The Fifth Book of Peace
The narrative style of The Fifth Book of Peace will seem familiar to those who’ve read Maxine Hong Kingston’s memoir The Woman Warrior. A deliberation on violence, peace and loss, the book shifts fluidly between fiction and nonfiction, wending its way through story, philosophy, history and testimony.
In “Fire,” the book’s first nonfiction section, Kingston’s house has burned to the ground. She’s lost the jade heirloom bracelets her mother brought from China and her book manuscript (The Fourth Book of Peace), and she seeks solace from her mother. “Don’t hun things,” admonishes Brave Orchid, thankful her daughter is alive. Kingston explains that hun is “the very sound and word for pain at loss.” Through labyrinthine ruminations on war and peace, Kingston teaches us what Brave Orchid already understands: Focusing on lost objects alienates us from true loss, the wounds of heart and mind. When robbed of peace, we lose not things so much as ourselves—an intangible theft by trauma and the human capacity for violence.

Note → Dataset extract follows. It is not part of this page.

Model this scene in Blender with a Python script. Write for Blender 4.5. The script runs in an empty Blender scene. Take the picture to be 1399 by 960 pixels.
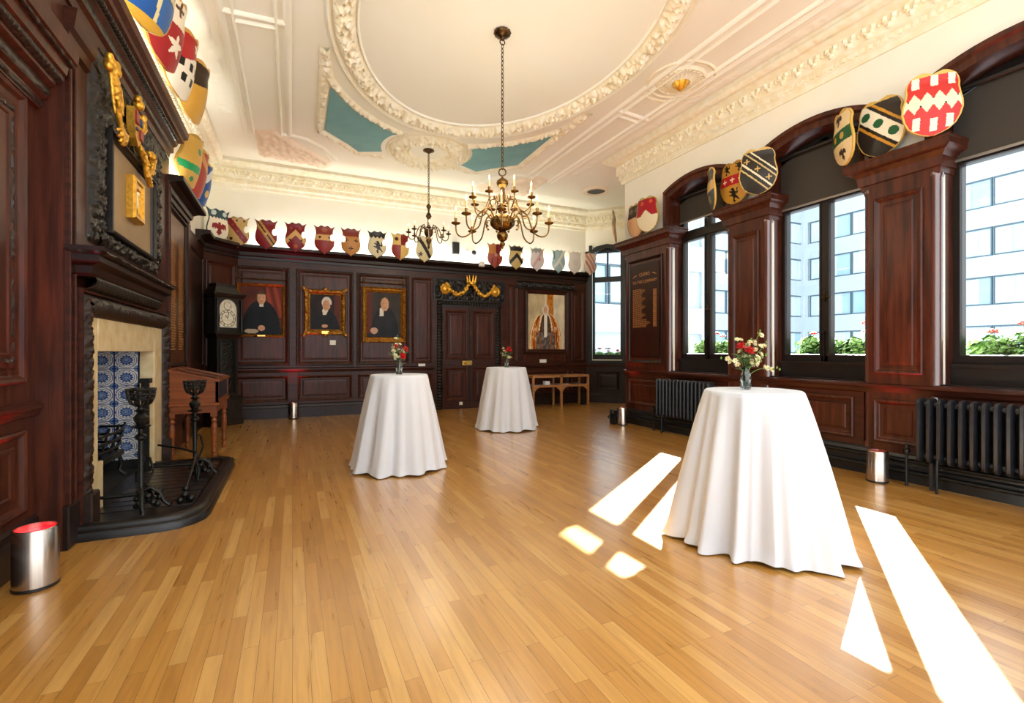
import bpy, bmesh, math, random
from mathutils import Vector, Matrix, noise
PI = math.pi
random.seed(7)
sc = bpy.context.scene
COL = sc.collection
V = Vector


def lin(h):
    """'#rrggbb' -> linear rgb"""
    h = h.lstrip('#')
    o = []
    for i in (0, 2, 4):
        c = int(h[i:i + 2], 16) / 255
        o.append(c / 12.92 if c <= .04045 else ((c + .055) / 1.055) ** 2.4)
    return tuple(o)


def sm(a, b, x):
    t = max(0., min(1., (x - a) / (b - a))) if a != b else float(x > a)
    return t * t * (3 - 2 * t)


def lerp(a, b, t):
    return a + (b - a) * t


def interp(tab, x):
    if x <= tab[0][0]:
        return tab[0][1]
    for (a, p), (b, q) in zip(tab, tab[1:]):
        if x <= b:
            return p + (q - p) * (x - a) / (b - a)
    return tab[-1][1]


class Fr:
    """a wall frame: a runs along u, b up, c out along n"""
    def __init__(s, o, u, n, v=(0, 0, 1)):
        s.o, s.u, s.n, s.v = V(o), V(u).normalized(), V(n).normalized(), V(v).normalized()

    def P(s, a, b, c=0.):
        return s.o + s.u * a + s.v * b + s.n * c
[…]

Kingston explores personal loss in “Water,” a fiction section featuring the draft-dodging Wittman Ah Sing, protagonist of Kingston’s Tripmaster Monkey, and also in “Earth,” a nonfiction section. By presenting war as part of a fictional narrative taking place in the past in “Water,” we can briefly keep our distance. But “Earth” shatters that complacency, as present-day (primarily Vietnam) veterans struggle for peace in Kingston’s writing workshops.
Coming full Zen circle, she charges us to create even a moment of peace in our daily lives. She admonishes and encourages us, “The images of peace are ephemeral. The language of peace is subtle. The reasons for peace, the definitions of peace, the very idea of peace have to be invented, and invented again.” Through her narratives, Kingston—a bodhisattva of compassion—recovers life-giving perspectives on loss and shares them with us.